DOVER-FOXCROFT, Maine — When a minor earthquake shook Sebec more than a week ago, Piscataquis County’s Emergency Management Agency director couldn’t get online to notify and update residents because of the spotty internet where she lives.

“I could not get online from home in order to just update our webpage,” Director Jaeme Duggan said. “A lot of people heard it, felt it, thought houses were exploding because there was a bottleneck situation in our area [and] so many people jumped on Facebook.”

Duggan relies on the agency’s hot spot when she works from home, but the connection was poor when the earthquake struck.

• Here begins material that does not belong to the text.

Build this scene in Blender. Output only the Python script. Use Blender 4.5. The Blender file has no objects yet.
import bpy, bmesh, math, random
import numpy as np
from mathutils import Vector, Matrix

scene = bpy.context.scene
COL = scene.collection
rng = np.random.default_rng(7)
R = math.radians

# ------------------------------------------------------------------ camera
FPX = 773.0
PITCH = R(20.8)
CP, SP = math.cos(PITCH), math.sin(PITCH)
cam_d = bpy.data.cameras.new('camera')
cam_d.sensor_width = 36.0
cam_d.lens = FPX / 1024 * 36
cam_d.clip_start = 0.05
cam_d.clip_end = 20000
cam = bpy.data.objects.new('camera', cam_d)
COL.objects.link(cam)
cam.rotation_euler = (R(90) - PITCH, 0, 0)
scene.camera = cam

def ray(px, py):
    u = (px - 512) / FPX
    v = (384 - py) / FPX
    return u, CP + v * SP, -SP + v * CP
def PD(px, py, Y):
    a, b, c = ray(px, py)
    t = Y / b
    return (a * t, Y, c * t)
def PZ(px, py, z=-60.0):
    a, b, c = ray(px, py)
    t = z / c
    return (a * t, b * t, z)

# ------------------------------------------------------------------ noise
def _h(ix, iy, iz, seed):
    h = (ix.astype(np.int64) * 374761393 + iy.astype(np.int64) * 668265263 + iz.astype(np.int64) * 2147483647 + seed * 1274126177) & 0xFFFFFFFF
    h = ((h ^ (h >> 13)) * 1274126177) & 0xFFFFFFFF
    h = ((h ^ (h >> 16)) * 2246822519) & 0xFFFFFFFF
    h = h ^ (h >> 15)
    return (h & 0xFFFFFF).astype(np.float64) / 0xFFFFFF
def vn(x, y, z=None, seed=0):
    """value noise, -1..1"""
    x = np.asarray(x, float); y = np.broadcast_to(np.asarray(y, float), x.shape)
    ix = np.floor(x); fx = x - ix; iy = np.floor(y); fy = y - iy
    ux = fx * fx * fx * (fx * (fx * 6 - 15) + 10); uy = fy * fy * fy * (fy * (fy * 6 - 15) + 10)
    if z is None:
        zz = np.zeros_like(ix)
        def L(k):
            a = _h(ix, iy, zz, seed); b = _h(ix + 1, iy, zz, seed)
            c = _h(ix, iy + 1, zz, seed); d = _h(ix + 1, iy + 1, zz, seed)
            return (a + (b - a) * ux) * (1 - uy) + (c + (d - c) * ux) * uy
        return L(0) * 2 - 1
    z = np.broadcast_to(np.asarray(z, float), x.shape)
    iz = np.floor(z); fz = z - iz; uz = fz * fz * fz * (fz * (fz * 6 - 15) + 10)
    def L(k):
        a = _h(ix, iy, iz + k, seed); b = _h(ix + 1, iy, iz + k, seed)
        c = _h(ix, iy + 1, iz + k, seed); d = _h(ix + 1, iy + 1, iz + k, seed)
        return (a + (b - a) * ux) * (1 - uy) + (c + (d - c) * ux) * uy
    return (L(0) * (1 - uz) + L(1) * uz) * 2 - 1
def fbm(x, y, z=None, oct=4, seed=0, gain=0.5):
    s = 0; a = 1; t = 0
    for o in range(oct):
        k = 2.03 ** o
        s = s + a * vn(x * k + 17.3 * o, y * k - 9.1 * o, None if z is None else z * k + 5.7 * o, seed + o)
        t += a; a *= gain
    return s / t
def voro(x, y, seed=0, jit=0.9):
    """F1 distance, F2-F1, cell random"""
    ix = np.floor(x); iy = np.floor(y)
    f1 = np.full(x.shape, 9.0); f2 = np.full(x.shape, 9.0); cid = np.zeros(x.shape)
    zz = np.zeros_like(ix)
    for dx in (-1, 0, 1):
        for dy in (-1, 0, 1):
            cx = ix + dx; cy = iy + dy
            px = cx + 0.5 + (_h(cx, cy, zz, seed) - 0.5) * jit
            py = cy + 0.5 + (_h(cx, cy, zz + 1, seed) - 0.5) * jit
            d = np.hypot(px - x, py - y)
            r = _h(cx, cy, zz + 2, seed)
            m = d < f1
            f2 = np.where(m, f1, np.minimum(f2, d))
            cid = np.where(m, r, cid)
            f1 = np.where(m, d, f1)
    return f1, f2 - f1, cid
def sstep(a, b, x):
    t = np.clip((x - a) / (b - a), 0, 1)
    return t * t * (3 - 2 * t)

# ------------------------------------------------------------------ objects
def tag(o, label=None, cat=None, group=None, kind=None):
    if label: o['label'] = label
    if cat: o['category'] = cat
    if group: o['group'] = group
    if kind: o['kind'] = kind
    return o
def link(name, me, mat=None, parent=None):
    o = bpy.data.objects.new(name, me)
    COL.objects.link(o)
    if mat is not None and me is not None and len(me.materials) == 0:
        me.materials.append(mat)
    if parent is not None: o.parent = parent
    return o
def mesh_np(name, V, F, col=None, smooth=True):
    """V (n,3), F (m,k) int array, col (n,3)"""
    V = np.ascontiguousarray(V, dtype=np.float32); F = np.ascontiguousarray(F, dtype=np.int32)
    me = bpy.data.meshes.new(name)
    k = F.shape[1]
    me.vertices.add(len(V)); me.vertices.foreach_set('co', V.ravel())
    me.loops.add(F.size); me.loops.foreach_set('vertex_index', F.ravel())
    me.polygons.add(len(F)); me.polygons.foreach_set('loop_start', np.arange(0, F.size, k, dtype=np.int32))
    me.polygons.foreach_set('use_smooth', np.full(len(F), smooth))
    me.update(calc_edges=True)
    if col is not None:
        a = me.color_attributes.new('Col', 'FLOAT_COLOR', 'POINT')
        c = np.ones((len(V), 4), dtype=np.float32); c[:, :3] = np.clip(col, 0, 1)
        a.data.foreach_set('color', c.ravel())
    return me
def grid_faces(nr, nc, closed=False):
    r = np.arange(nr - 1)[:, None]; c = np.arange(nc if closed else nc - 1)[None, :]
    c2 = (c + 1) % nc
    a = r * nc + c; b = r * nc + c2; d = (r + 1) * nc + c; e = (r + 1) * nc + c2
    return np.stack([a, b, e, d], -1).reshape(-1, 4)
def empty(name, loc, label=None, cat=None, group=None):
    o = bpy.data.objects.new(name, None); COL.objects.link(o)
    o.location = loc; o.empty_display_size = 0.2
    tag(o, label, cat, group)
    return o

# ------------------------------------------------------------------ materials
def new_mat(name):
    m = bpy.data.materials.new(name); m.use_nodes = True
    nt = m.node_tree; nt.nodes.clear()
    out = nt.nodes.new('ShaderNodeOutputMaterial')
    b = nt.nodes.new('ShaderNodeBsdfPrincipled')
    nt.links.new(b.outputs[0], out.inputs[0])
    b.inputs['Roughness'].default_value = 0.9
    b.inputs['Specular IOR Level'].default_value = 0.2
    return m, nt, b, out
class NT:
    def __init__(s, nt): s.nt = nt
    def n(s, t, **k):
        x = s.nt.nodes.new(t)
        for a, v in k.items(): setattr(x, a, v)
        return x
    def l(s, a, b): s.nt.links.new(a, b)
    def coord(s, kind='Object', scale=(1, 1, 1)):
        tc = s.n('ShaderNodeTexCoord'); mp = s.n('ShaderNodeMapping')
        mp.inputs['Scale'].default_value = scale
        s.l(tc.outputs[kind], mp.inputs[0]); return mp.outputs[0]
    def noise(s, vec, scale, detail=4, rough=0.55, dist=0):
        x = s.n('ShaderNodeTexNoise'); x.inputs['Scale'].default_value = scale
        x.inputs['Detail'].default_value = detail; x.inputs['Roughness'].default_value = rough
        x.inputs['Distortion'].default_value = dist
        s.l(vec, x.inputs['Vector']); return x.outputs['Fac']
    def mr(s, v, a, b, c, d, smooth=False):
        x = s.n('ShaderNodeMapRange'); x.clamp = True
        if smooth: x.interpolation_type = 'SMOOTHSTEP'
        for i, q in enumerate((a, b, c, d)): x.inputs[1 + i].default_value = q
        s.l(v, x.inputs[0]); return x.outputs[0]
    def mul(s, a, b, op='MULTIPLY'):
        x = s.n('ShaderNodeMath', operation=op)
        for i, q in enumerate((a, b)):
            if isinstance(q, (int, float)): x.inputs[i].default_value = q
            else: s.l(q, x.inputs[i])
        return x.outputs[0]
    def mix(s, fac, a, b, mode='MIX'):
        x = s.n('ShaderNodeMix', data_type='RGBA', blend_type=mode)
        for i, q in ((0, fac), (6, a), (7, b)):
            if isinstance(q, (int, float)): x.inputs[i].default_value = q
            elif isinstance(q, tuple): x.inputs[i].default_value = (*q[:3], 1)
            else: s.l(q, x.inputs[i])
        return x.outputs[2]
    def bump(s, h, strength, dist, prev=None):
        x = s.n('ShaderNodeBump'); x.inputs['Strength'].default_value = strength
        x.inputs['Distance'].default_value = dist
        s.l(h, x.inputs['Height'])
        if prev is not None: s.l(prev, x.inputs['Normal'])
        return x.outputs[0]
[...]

Rural areas of Maine have long struggled with internet availability and function, especially in Piscataquis County with its mountainous terrain. On Tuesday, Duggan asked the Piscataquis County Commissioners to support using Starlink for emergency management employees to do essential work remotely. The earthquake was a perfect example of needing stronger resources in place for future emergencies, and Starlink would be a solution, she said.

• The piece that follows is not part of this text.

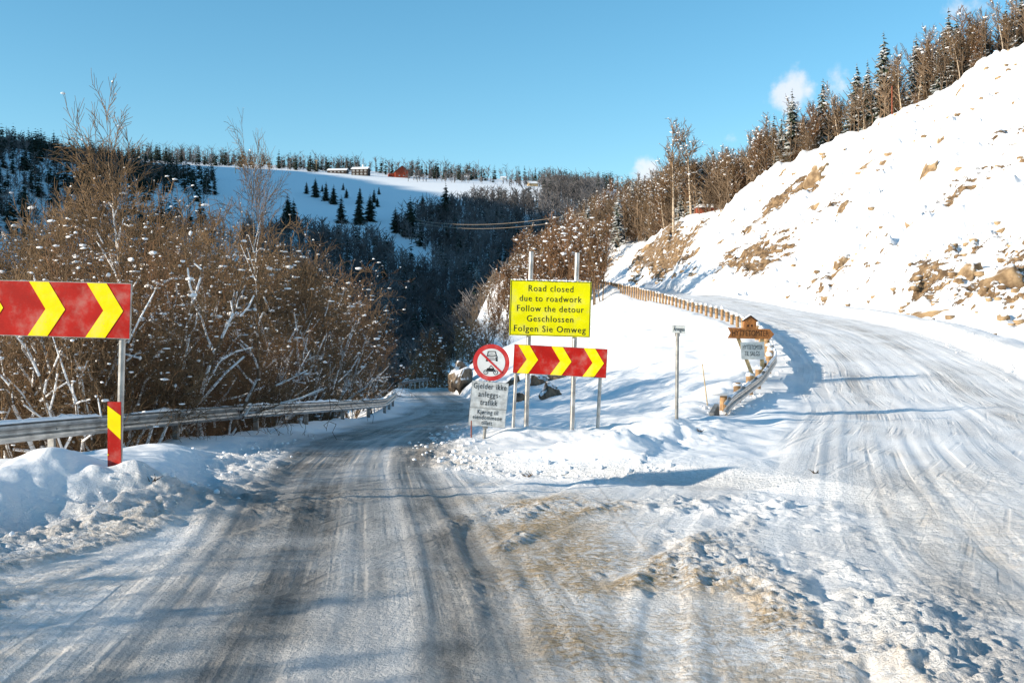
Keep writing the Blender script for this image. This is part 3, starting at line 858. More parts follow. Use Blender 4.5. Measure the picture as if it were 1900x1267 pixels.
def stake(label, px, py0, py1, D, r, mat, lean=0, group=None, name='marker_stake'):
    x = px_x(px, D); z = min(px_z(py0, D), hz(x, D) + .05); z1 = px_z(py1, D)
    t = thing(name, label, 'stake', (x, D, z), (0, R(lean), 0), group)
    MB().tube((0, 0, -.4), (0, 0, z1 - z), r, r * .9, 8).build('shaft', mat, t)
    MB().tube((0, 0, z1 - z), (0, 0, z1 - z + .02), r * 1.05, r * .4, 8).build('tip', mat, t)
    return t
stake('thin dark stake in the snow just left of the leaning text plates post', 874.5, 812, 782, 20.4, .012, M_STAKE)
g = ground_at(1313, 752)
if g: stake('thin leaning stick in the snowy embankment between name sign and wooden sign', 1313, 755, 676, g[1], .014, M_PALEWOOD, -7)

# small road-name sign
g = ground_at(1256, 778)
D = g[1]; s_ = D / FPX
ns = thing('name_sign', 'small white road name plate on a slim grey pole in the embankment', 'road sign', (g[0], D, g[2]), (0, R(.6), 0))
zt = px_z(611, D) - g[2]
post(ns, 0, -.8, px_z(617, D) - g[2], .034, M_STEELD, y=.04)
pb = MB().box(-12.5 * s_, 12.5 * s_, 0, .015, -6.5 * s_, 6.5 * s_).build('name_plate', M_PALE, ns, (.02, 0, zt), (0, R(2), 0))
MB().box(-12.9 * s_, 12.9 * s_, .001, .02, 6.5 * s_, 7.1 * s_).box(-12.9 * s_, 12.9 * s_, .001, .02, -7.1 * s_, -6.5 * s_).build('plate_edge', M_STEELD, pb)
text_part('lettering', 'Årvegen', .12, M_BLACK, pb, 0, -.003, 0, 1.0, 20 * s_)
MB().tube((0, .04, zt - 7.0 * s_ - .06), (0, .04, zt - 7.0 * s_), .05, .05, 12).build('clamp', M_STEELD, ns)

# wooden cabin-plots sign by the bend
D = 32.5; s_ = D / FPX
gx = px_x(1411, D); gz = hz(gx, D)
ws = thing('wooden_sign', 'orange wooden arrow sign with a little house on top and a white notice', 'sign', (gx, D, gz), (0, R(.5), R(0)))
X_ = lambda px: px_x(px, D) - gx
Z_ = lambda py: px_z(py, D) - gz
pl = MB().prism([(X_(1349), Z_(628)), (X_(1427), Z_(629)), (X_(1427), Z_(634.5)) if False else (X_(1427), Z_(629.2)), (X_(1435), Z_(620)), (X_(1427), Z_(610.5)), (X_(1349), Z_(608)), (X_(1354.5), Z_(618))][0:2] + [(X_(1435), Z_(620)), (X_(1427), Z_(610.5)), (X_(1349), Z_(608)), (X_(1354.5), Z_(618))], -.05, -.01).build('arrow_plank', M_PLANK, ws)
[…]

The purchase and installation of equipment such as a downlink and modem would be covered by United States Department of Homeland Security funds that the agency receives annually, she said.

Duggan, Deputy Director Debra Hamlin and emergency planners John and Alsina Brenenstuhl would use the Starlink at their homes. Once the Homeland Security funding covers equipment costs, the employees would cover monthly expenses on their own, Duggan said.

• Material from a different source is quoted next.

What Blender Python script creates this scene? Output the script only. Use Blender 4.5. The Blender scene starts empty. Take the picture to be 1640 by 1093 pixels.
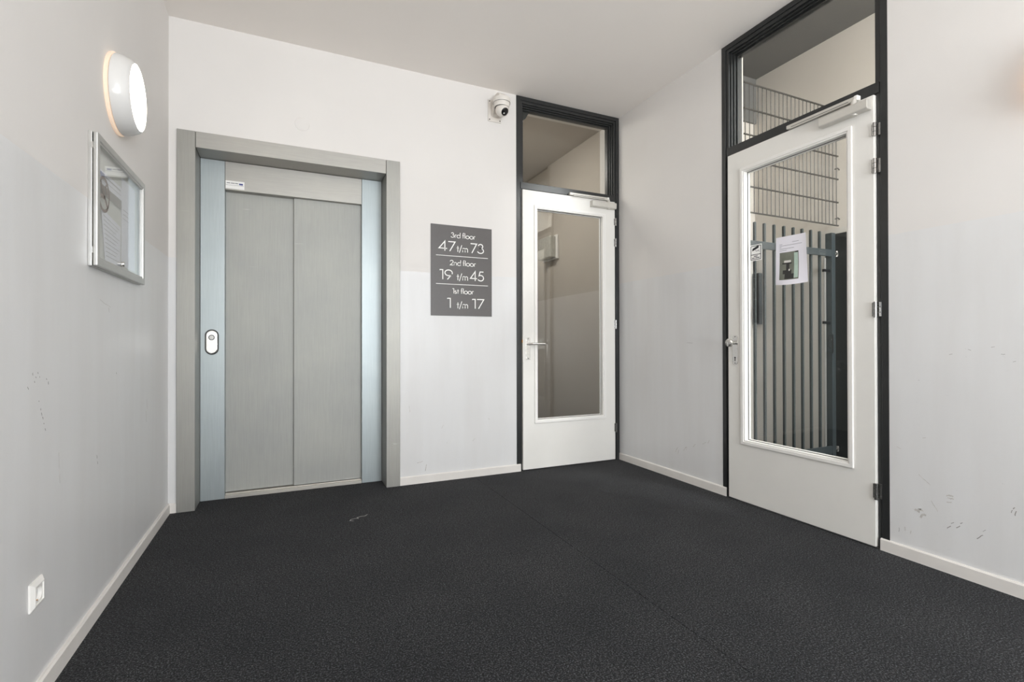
import bpy, bmesh, math, random
from mathutils import Matrix, Vector
random.seed(7)
PI = math.pi
sc = bpy.context.scene

# ------------------------------------------------------------------ camera, world, light, exposure
W, H = 3.4165, 3.095            # room width (x) and height; back wall y=0, camera looks towards +y
RM = 0.178                      # depth of the lift recess behind the back wall face
FRONT = -6.7                    # entrance side behind the camera

cd = bpy.data.cameras.new('camera'); cam = bpy.data.objects.new('camera', cd)
sc.collection.objects.link(cam); sc.camera = cam
cd.sensor_width = 36.0; cd.sensor_fit = 'HORIZONTAL'; cd.lens = 792.074 / 1640 * 36
yaw, pit, rol = -0.42798, 0.004886, -0.001751
fw = Vector((-math.sin(yaw) * math.cos(pit), math.cos(yaw) * math.cos(pit), math.sin(pit)))
rt = Vector((math.cos(yaw), math.sin(yaw), 0)); up = rt.cross(fw)
r2 = rt * math.cos(rol) + up * math.sin(rol); u2 = r2.cross(fw)
M = Matrix((r2, u2, -fw)).transposed().to_4x4(); M.translation = (0.6671, -3.6765, 1.05)
cam.matrix_world = M
cd.clip_start = 0.02

world = bpy.data.worlds.new('world'); sc.world = world; world.use_nodes = True
bg = world.node_tree.nodes['Background']
bg.inputs[0].default_value = (0.80, 0.90, 1.0, 1); bg.inputs[1].default_value = 1.0

def area(name, loc, rot, sx, sy, power, col):
    l = bpy.data.lights.new(name, 'AREA'); l.shape = 'RECTANGLE'; l.size = sx; l.size_y = sy
    l.energy = power; l.color = col
    o = bpy.data.objects.new(name, l); sc.collection.objects.link(o)
    o.location = loc; o.rotation_euler = rot
    return o
# daylight coming in through the glazed entrance behind the camera
area('entrance_daylight', (2.30, FRONT - 0.05, 1.9), (PI / 2, 0, 0), 1.9, 2.0, 122, (0.83, 0.915, 1.0))
# added upward fill at the entrance to brighten the ceiling
area('ceiling_fill', (1.72, FRONT - 0.02, 1.05), (PI / 2 + 1.0, 0, 0), 2.6, 0.5, 190, (1.0, 0.98, 0.95))
# added unseen fill lights for the stairwell and the corridor behind the first door
area('stairwell_fill', (4.45, -4.15, 3.78), (0.55, 0, 0), 0.9, 0.5, 400, (0.98, 0.98, 1.0))
area('corridor_fill', (2.34, 0.95, 3.1), (0, -0.3, 0), 0.25, 0.9, 21, (1.0, 0.93, 0.87))

vs = sc.view_settings
vs.view_transform = 'Standard'; vs.look = 'None'; vs.gamma = 1.0; vs.use_curve_mapping = False
vs.exposure = -0.10
sc.cycles.max_bounces = 12; sc.cycles.diffuse_bounces = 6; sc.cycles.glossy_bounces = 5
sc.cycles.transparent_max_bounces = 12
sc.cycles.sample_clamp_indirect = 4.0

# ------------------------------------------------------------------ materials
def lin(c):
    c = c / 255.0
    return c / 12.92 if c <= 0.04045 else ((c + 0.055) / 1.055) ** 2.4
def rgb(r, g, b): return (lin(r), lin(g), lin(b), 1.0)

class NT:
    def __init__(s, name):
        s.m = bpy.data.materials.new(name); s.m.use_nodes = True
        s.t = s.m.node_tree; s.b = s.t.nodes['Principled BSDF']
    def n(s, typ, **kw):
        x = s.t.nodes.new(typ)
        for k, v in kw.items(): setattr(x, k, v)
        return x
    def l(s, a, b): s.t.links.new(a, b)
    def noise(s, scale, detail=3, vec=None, sc3=None, rough=0.55):
        x = s.n('ShaderNodeTexNoise'); x.inputs['Scale'].default_value = scale
        x.inputs['Detail'].default_value = detail; x.inputs['Roughness'].default_value = rough
        g = s.n('ShaderNodeNewGeometry')
        v = g.outputs['Position']
        if sc3:
            mp = s.n('ShaderNodeMapping'); mp.inputs['Scale'].default_value = sc3
            s.l(v, mp.inputs[0]); v = mp.outputs[0]
        s.l(v, x.inputs['Vector'])
        return x.outputs['Fac']
    def ramp(s, fac, stops):
        r = s.n('ShaderNodeValToRGB')
        e = r.color_ramp.elements
        while len(e) < len(stops): e.new(0.5)
        for i, (p, c) in enumerate(stops):
            e[i].position = p; e[i].color = c if len(c) == 4 else (*c, 1)
        s.l(fac, r.inputs[0]); return r.outputs[0]
    def mix(s, fac, a, b, mode='MIX'):
        x = s.n('ShaderNodeMix', data_type='RGBA', blend_type=mode)
        for i, v in ((0, fac), (6, a), (7, b)):
            if hasattr(v, 'is_linked'): s.l(v, x.inputs[i])
            else: x.inputs[i].default_value = v
        return x.outputs[2]
    def bump(s, h, strength, dist=0.002):
        x = s.n('ShaderNodeBump'); x.inputs['Strength'].default_value = strength
        x.inputs['Distance'].default_value = dist
        s.l(h, x.inputs['Height']); s.l(x.outputs[0], s.b.inputs['Normal'])

def plain(name, col, rough=0.5, metal=0.0, var=0.06, scale=18, spec=0.5, emit=0, ecol=None):
    k = NT(name)
    f = k.noise(scale, 4)
    d = tuple(c * (1 - var) for c in col[:3]) + (1,); e = tuple(min(1, c * (1 + var)) for c in col[:3]) + (1,)
    k.l(k.ramp(f, [(0.3, d), (0.7, e)]), k.b.inputs['Base Color'])
    k.b.inputs['Roughness'].default_value = rough; k.b.inputs['Metallic'].default_value = metal
    k.b.inputs['Specular IOR Level'].default_value = spec
    if emit:
        k.b.inputs['Emission Color'].default_value = ecol or col; k.b.inputs['Emission Strength'].default_value = emit
    return k.m

def wall_material(name, upper, lower, dado, low_rough=0.38, scuff=1.0):
    """matt emulsion above, washable satin paint below the dado line, with scuffs on the lower part"""
    k = NT(name)
    g = k.n('ShaderNodeNewGeometry'); sp = k.n('ShaderNodeSeparateXYZ'); k.l(g.outputs['Position'], sp.inputs[0])
    lt = k.n('ShaderNodeMath', operation='LESS_THAN'); k.l(sp.outputs['Z'], lt.inputs[0]); lt.inputs[1].default_value = dado
    big = k.noise(1.6, 4)
    tone = k.ramp(big, [(0.25, (0.955, 0.955, 0.955)), (0.75, (1, 1, 1))])
    c = k.mix(lt.outputs[0], upper, lower)
    c = k.mix(1.0, c, tone, 'MULTIPLY')
    # vertical dirty streaks and small black scuffs, only on the lower part
    st = k.ramp(k.noise(7, 5, sc3=(1, 1, 0.12)), [(0.35, (0.93, 0.92, 0.91)), (0.6, (1, 1, 1))])
    a = k.ramp(k.noise(1.7, 2), [(0.56, (0, 0, 0)), (0.68, (1, 1, 1))])
    b = k.ramp(k.noise(26, 6, sc3=(1, 1, 2.2), rough=0.75), [(0.655, (0, 0, 0)), (0.70, (1, 1, 1))])
    m1 = k.n('ShaderNodeMath', operation='MULTIPLY'); k.l(a, m1.inputs[0]); k.l(b, m1.inputs[1])
    m2 = k.n('ShaderNodeMath', operation='MULTIPLY'); k.l(m1.outputs[0], m2.inputs[0]); k.l(lt.outputs[0], m2.inputs[1])
    m3 = k.n('ShaderNodeMath', operation='MULTIPLY'); k.l(m2.outputs[0], m3.inputs[0]); m3.inputs[1].default_value = 0.40 * scuff
    stl = k.mix(lt.outputs[0], (1, 1, 1, 1), st)
    c = k.mix(0.55 * scuff, c, k.mix(1.0, c, stl, 'MULTIPLY'))
    c = k.mix(m3.outputs[0], c, rgb(70, 68, 66))
    k.l(c, k.b.inputs['Base Color'])
    rr = k.n('ShaderNodeMapRange'); k.l(lt.outputs[0], rr.inputs[0]); rr.inputs[3].default_value = 0.8; rr.inputs[4].default_value = low_rough
    k.l(rr.outputs[0], k.b.inputs['Roughness'])
    k.b.inputs['Specular IOR Level'].default_value = 0.4
    k.bump(k.noise(230, 3), 0.12, 0.002)
    return k.m

def steel(name, col, stretch, rough=0.42, metal=0.75, scratch=0.5):
    k = NT(name)
    br = k.noise(60, 4, sc3=stretch)
    d = tuple(c * 0.93 for c in col[:3]) + (1,); e = tuple(c * 1.05 for c in col[:3]) + (1,)
    c = k.ramp(br, [(0.3, d), (0.7, e)])
    c = k.mix(0.6, c, k.mix(1.0, c, k.ramp(k.noise(2.4, 5), [(0.3, (0.86, 0.86, 0.87)), (0.7, (1.04, 1.03, 1.0))]), 'MULTIPLY'))
    # pale scratches
    s1 = k.ramp(k.noise(9, 3, sc3=(0.35, 1, 9)), [(0.71, (0, 0, 0)), (0.735, (1, 1, 1))])
    s2 = k.ramp(k.noise(1.3, 2), [(0.52, (0, 0, 0)), (0.62, (1, 1, 1))])
    mm = k.n('ShaderNodeMath', operation='MULTIPLY'); k.l(s1, mm.inputs[0]); k.l(s2, mm.inputs[1])
    m3 = k.n('ShaderNodeMath', operation='MULTIPLY'); k.l(mm.outputs[0], m3.inputs[0]); m3.inputs[1].default_value = scratch
    c = k.mix(m3.outputs[0], c, rgb(235, 233, 228))
    k.l(c, k.b.inputs['Base Color'])
    k.b.inputs['Metallic'].default_value = metal
    r = k.n('ShaderNodeMapRange'); k.l(br, r.inputs[0]); r.inputs[3].default_value = rough - 0.05; r.inputs[4].default_value = rough + 0.08
    k.l(r.outputs[0], k.b.inputs['Roughness'])
    k.bump(br, 0.05, 0.001)
    return k.m

def glass(name, tint=(0.93, 0.95, 0.94), refl=1.0):
    """a thin pane: Fresnel mix of clear transmission and mirror reflection"""
    k = NT(name); t = k.t; t.nodes.remove(k.b)
    tr = k.n('ShaderNodeBsdfTransparent'); tr.inputs[0].default_value = (*tint, 1)
    gl = k.n('ShaderNodeBsdfGlossy'); gl.inputs['Roughness'].default_value = 0.012; gl.inputs[0].default_value = (refl, refl, refl, 1)
    fr = k.n('ShaderNodeFresnel'); # a pane has no total internal reflection: invert the index on its back faces
    g = k.n('ShaderNodeNewGeometry'); ior = k.n('ShaderNodeMapRange'); k.l(g.outputs['Backfacing'], ior.inputs[0])
    ior.inputs[3].default_value = 1.5; ior.inputs[4].default_value = 1 / 1.5
    k.l(ior.outputs[0], fr.inputs[0])
    mx = k.n('ShaderNodeMixShader'); k.l(fr.outputs[0], mx.inputs[0]); k.l(tr.outputs[0], mx.inputs[1]); k.l(gl.outputs[0], mx.inputs[2])
    k.l(mx.outputs[0], t.nodes['Material Output'].inputs[0])
    return k.m

def carpet_material():
    k = NT('entrance_matting')
    f1 = k.noise(165, 2, rough=0.8); f2 = k.noise(60, 3); f3 = k.noise(2.2, 4)
    c = k.ramp(f1, [(0.38, rgb(4, 4, 5)), (0.52, rgb(20, 21, 24)), (0.65, rgb(100, 103, 108))])
    c = k.mix(0.35, c, k.ramp(f2, [(0.38, rgb(8, 8, 9)), (0.62, rgb(48, 47, 47))]))
    c = k.mix(1.0, c, k.ramp(f3, [(0.3, (0.72, 0.73, 0.76)), (0.7, (1.22, 1.20, 1.18))]), 'MULTIPLY')
    v = k.n('ShaderNodeTexVoronoi'); v.inputs['Scale'].default_value = 22
    g = k.n('ShaderNodeNewGeometry'); k.l(g.outputs['Position'], v.inputs['Vector'])
    lint = k.ramp(v.outputs['Distance'], [(0.02, (1, 1, 1)), (0.045, (0, 0, 0))])
    v2 = k.ramp(k.noise(9, 2), [(0.60, (0, 0, 0)), (0.66, (1, 1, 1))])
    mm = k.n('ShaderNodeMath', operation='MULTIPLY'); k.l(lint, mm.inputs[0]); k.l(v2, mm.inputs[1])
    c = k.mix(mm.outputs[0], c, rgb(170, 168, 162))
    k.l(c, k.b.inputs['Base Color']); k.b.inputs['Roughness'].default_value = 0.95
    k.b.inputs['Specular IOR Level'].default_value = 0.12
    k.b.inputs['Sheen Weight'].default_value = 0.05; k.b.inputs['Sheen Roughness'].default_value = 0.6
    k.bump(f1, 0.9, 0.004)
    return k.m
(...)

“Costs have gone up since we first looked into [Starlink] in the fall,” she said. “The initial hardware cost was $599. The monthly cost is $110, which we as employees will pay.”

Duggan is the only one able to manage the agency’s website, social media and other tasks from home because she uses the hot spot. Hamlin has cable internet that works slowly and doesn’t allow her to download and upload information, Duggan said.

Starlink is the logical next step because it’s the most reliable option at this point, she said. A reliable connection matters not only for the agency to access the internet, but also to communicate with emergency management groups at the state and federal levels.

Commissioners rejected a request in February for $5,000 that would have allowed the county’s economic development council and a consulting firm to proceed with a broadband expansion project. Commissioners said they would dedicate American Rescue Plan Act funds to radio communications upgrades for the county’s emergency responders rather than invest them in broadband.

“All of the problems that you just mentioned about the internet at all three of your homes — none of those were addressed in the original internet study,” Chair James White said, referring to a $60,000 broadband planning study with which commissioners have expressed frustration. “None of them would have been remedied.”

 

Duggan agreed. The three residences also wouldn’t qualify for an internet rebate program that commissioners implemented last month, she said.

Starlink is useful because it has the capability of being mobile, White said. For example, if a tornado strikes Piscataquis County and equipment needs to be moved five miles down the road to an area untouched by the natural disaster, the agency could do that, he said.

Commissioners gave the emergency management agency approval to move ahead with Starlink during a meeting Tuesday.